To keep the country’s growth momentum, we are working hard in fast-tracking the implementation of the Build Build Build program. With private construction exhibiting a downtrend for two consecutive quarters, the government’s infrastructure program will open more opportunities for the private sector to expand business activities in construction and operation and maintenance and increase their capital spending.

The end of the conflict in Marawi City last month is also a highly welcome development. The reconstruction efforts to follow in the coming months will help the people to get back on their feet and provide a boost to the local economy of Marawi and Mindanao in general.

On the supply side, the services sector continues to be the main contributor to overall growth. It grew by 7.1 percent in the third quarter. Industry growth grew faster and was broadly steady at 7.5 percent.

Agricultural production eased to a 2.5-percent growth. It will likely continue to post positive growth, however. But farmers still face risks due to weather disturbances. The damage of Typhoons Paolo and Ramil might further slow down agriculture and fisheries production in the next quarter.

With this, we must further strengthen the resiliency of communities. How do we do this? The government should intensify measures to increase access to innovative technologies and intensify credit programs, particularly crop insurance for farmers.

We request Congress, together with government agencies involved in disaster risk reduction, to conclude the review of the Philippine Disaster Risk Reduction and Management or DRRM Act of 2010 to make our institutions more effective in ensuring that communities in the country are more resilient to natural and man-made shocks.

The figures we have here show that the country’s economic activities remain robust. It demonstrates that we are on course in reaching our overarching goals of building an economy that serves everyone and leaves no one behind — Matatag, Maginhawa, at Panatag na Buhay para sa lahat as we have spelled out in AmBisyon Natin 2040 – the collective long-term vision and aspirations of the Filipino people in the next 25 years.

However, all of us know — and there is a growing consensus on this — that the country’s growth cannot be measured by GDP alone. It is not sufficient to guide us in policy and business decisions.
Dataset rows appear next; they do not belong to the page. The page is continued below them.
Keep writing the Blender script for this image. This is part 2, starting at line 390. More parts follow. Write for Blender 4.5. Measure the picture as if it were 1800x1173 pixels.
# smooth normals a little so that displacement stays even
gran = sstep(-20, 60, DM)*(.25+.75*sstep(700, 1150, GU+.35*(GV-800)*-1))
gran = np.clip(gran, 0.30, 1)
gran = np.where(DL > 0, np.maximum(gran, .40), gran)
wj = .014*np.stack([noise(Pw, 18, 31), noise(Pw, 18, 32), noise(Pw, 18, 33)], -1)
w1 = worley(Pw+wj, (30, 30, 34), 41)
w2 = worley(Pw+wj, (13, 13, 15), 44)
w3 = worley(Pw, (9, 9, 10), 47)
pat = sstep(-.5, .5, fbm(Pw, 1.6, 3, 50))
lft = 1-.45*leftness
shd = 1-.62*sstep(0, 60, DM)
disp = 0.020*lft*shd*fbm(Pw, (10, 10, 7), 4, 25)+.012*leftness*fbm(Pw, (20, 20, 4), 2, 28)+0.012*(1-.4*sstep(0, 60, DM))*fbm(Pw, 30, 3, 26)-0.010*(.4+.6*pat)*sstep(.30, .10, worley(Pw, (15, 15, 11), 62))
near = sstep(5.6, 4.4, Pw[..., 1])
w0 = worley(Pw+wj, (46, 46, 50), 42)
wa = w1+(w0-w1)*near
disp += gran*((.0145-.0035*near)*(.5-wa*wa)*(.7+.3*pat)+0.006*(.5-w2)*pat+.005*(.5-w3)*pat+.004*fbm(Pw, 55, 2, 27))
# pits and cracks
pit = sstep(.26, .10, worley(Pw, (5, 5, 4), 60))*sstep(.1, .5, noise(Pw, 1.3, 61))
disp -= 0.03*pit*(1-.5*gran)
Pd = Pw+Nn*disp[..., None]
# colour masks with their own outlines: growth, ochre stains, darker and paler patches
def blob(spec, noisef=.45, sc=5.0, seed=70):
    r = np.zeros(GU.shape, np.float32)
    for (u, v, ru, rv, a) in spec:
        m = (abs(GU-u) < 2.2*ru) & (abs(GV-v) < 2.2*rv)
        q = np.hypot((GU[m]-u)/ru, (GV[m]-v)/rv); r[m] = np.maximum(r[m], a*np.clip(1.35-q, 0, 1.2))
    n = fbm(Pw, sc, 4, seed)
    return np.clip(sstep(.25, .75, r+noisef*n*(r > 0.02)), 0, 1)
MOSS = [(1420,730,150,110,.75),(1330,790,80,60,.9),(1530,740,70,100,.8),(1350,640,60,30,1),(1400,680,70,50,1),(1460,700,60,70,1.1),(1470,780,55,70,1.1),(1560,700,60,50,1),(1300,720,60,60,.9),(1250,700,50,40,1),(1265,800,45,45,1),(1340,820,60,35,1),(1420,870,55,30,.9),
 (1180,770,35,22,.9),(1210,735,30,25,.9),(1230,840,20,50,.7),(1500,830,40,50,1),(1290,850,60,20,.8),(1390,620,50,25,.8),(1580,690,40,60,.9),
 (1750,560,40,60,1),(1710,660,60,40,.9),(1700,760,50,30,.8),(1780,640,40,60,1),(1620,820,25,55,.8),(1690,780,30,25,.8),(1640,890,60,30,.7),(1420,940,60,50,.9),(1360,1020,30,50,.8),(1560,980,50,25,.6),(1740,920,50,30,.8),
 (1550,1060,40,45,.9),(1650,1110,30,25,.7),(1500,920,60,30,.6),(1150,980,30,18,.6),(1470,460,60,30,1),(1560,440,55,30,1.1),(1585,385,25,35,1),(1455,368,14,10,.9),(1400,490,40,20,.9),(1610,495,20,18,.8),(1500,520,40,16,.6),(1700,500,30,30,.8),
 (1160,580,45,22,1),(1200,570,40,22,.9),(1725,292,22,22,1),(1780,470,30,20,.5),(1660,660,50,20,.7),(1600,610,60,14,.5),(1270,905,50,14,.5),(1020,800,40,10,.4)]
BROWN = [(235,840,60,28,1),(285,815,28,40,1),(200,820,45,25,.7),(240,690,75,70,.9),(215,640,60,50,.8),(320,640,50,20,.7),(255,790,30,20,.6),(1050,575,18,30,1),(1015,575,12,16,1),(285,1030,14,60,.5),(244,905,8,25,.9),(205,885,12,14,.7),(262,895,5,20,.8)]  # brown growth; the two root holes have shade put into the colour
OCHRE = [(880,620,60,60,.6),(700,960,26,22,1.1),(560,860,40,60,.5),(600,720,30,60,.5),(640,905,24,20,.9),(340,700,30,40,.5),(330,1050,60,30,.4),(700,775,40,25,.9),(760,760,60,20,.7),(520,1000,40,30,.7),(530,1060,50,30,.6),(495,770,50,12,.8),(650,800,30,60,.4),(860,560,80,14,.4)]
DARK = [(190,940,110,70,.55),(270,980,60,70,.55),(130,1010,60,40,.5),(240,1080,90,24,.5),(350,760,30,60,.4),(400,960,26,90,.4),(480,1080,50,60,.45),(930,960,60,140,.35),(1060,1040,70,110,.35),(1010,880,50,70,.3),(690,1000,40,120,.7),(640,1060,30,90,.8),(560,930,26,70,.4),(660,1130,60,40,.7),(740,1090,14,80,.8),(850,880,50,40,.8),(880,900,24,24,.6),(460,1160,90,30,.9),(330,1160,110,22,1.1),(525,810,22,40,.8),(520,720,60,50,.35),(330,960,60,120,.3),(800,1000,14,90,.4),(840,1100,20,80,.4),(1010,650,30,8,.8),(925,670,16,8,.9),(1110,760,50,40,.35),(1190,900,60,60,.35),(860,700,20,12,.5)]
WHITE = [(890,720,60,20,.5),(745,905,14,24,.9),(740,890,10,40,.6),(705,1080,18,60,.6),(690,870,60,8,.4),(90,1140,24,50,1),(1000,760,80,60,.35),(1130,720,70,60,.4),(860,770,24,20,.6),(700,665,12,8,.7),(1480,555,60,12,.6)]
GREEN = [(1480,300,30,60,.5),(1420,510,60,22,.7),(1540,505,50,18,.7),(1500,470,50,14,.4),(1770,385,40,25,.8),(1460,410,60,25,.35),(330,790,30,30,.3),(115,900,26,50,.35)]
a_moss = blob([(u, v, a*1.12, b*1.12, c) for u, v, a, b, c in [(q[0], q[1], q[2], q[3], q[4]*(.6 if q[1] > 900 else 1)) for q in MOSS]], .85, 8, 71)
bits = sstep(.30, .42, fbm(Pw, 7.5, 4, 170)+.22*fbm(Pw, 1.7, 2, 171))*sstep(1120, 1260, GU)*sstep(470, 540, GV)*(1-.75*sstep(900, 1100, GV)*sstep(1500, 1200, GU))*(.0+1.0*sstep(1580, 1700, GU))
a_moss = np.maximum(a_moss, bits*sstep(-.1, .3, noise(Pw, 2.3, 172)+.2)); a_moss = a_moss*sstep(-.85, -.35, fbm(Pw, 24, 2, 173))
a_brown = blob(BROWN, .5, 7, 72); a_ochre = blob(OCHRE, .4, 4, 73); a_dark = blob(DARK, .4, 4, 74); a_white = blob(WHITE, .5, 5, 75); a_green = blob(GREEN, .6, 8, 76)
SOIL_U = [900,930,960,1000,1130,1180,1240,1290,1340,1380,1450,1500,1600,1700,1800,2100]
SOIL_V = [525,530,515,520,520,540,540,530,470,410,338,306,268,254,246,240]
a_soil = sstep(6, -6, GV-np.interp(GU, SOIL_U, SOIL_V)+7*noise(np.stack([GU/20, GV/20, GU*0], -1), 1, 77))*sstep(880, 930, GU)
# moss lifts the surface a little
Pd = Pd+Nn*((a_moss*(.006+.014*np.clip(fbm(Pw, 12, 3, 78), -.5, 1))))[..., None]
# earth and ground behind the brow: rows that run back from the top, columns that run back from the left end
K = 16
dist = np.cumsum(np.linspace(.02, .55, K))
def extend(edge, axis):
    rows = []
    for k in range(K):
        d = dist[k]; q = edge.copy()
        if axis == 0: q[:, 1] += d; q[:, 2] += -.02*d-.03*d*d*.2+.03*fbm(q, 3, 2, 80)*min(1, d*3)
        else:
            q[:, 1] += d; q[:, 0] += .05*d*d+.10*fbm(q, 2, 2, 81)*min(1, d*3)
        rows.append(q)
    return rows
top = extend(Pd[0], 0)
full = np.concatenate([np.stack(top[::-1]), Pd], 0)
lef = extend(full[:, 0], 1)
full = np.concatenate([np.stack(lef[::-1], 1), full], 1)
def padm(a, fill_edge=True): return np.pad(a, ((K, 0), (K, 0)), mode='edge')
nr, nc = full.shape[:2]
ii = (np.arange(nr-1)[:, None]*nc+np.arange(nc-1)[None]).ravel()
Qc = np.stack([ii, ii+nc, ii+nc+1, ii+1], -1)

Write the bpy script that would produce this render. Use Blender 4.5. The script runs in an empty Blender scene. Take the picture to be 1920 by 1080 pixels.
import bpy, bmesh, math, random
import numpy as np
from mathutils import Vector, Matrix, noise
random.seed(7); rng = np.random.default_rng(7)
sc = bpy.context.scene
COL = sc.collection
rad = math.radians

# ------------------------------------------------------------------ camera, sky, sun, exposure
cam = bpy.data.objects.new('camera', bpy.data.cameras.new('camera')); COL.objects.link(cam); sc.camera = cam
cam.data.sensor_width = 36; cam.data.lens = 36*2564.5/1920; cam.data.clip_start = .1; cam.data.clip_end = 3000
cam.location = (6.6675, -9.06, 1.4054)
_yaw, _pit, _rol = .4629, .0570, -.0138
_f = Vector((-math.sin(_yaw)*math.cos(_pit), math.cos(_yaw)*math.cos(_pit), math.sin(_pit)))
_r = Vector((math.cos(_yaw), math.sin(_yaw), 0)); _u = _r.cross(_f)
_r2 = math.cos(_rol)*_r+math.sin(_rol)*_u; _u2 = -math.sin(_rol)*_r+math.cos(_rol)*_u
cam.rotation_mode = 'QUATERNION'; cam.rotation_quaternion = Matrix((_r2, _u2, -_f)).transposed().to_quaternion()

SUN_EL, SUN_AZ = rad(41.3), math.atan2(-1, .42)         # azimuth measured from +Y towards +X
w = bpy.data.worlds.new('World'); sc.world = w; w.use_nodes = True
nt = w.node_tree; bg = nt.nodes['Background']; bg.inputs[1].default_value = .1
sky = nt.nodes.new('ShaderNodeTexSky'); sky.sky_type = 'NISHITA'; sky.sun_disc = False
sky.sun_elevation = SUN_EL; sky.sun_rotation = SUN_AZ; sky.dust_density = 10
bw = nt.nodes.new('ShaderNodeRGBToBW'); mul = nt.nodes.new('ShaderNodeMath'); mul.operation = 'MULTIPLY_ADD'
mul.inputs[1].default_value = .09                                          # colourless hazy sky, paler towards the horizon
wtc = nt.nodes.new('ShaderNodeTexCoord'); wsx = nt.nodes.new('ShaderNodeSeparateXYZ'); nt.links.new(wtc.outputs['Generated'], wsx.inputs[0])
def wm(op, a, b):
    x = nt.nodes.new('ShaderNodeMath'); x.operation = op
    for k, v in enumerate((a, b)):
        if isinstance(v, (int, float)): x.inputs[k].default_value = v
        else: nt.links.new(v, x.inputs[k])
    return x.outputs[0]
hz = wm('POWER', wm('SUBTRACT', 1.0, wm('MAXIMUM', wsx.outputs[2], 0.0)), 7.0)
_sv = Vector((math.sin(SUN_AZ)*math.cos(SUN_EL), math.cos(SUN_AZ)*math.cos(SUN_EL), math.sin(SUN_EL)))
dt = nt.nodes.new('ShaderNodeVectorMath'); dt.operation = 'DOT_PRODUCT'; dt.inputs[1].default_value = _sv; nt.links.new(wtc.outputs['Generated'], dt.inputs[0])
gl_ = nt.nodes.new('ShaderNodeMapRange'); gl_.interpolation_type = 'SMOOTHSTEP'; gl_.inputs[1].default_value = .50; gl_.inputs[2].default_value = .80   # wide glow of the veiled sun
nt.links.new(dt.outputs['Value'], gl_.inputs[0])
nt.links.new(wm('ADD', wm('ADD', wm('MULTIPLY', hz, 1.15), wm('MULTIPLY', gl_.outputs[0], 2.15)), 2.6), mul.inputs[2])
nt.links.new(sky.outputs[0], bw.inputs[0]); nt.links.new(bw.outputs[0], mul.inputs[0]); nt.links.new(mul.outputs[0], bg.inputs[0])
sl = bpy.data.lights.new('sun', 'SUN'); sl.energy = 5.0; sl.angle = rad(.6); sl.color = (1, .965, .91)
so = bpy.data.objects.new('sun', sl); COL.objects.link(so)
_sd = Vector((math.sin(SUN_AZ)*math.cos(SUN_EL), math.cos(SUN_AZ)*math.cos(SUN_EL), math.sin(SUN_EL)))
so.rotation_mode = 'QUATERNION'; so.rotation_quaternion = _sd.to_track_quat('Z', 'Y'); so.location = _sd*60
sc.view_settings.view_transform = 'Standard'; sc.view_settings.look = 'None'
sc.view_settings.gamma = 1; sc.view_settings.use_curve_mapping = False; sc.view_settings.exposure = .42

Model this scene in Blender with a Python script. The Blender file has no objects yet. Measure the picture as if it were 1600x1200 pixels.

This leaves us with many tasks at hand. Rightfully, the Philippine Development Plan 2017- 2022, the Philippines’ blueprint for socioeconomic development serves as our guide. With the directive of President Duterte through Executive Order No. 27, all government agencies and instrumentalities, including GOCCs and LGUs, must work towards the full implementation of the PDP.

Among the strategies outlined in the PDP are measures to increase the income of farmers and fisherfolk and their access to economic opportunities, new technology and financial instruments. We have to remember that agriculture is a key to economic growth and development. But, as our population increases (albeit at more manageable rates) and as we expand our physical capacity in terms of roads, bridges, housing and commercial establishments, we need to think of breakthrough innovations in our agricultural sector.  Food production needs to be more efficient, having to make do with less land; industrial crop production needs to expand in order to supply the raw materials required by the manufacturing sector.  This will increase the value of agriculture, and hence, the income of farmers.

We request Congress to amend domestic laws governing the rice sector.  Our traditional way of helping farmers has been to artificially increase the price of rice.  This adversely affects consumers especially the poor (and yes, including the farmers who are also consumers) and discourages them from producing what could be the more optimal crop choice given their context.  Removing the quantitative restriction on rice, whilst providing technical and other assistance to farmers on crop diversification, will reduce the consumer price of rice and encourage farmers to make the most productive use of their land and labor resource.

In conclusion, the country’s impressive economic growth does not stop here. We remain motivated in persisting tirelessly to achieve our collective goal of a matatag, maginhawa, at panatag na buhay para sa ating lahat!

Thank you and have a great day ahead.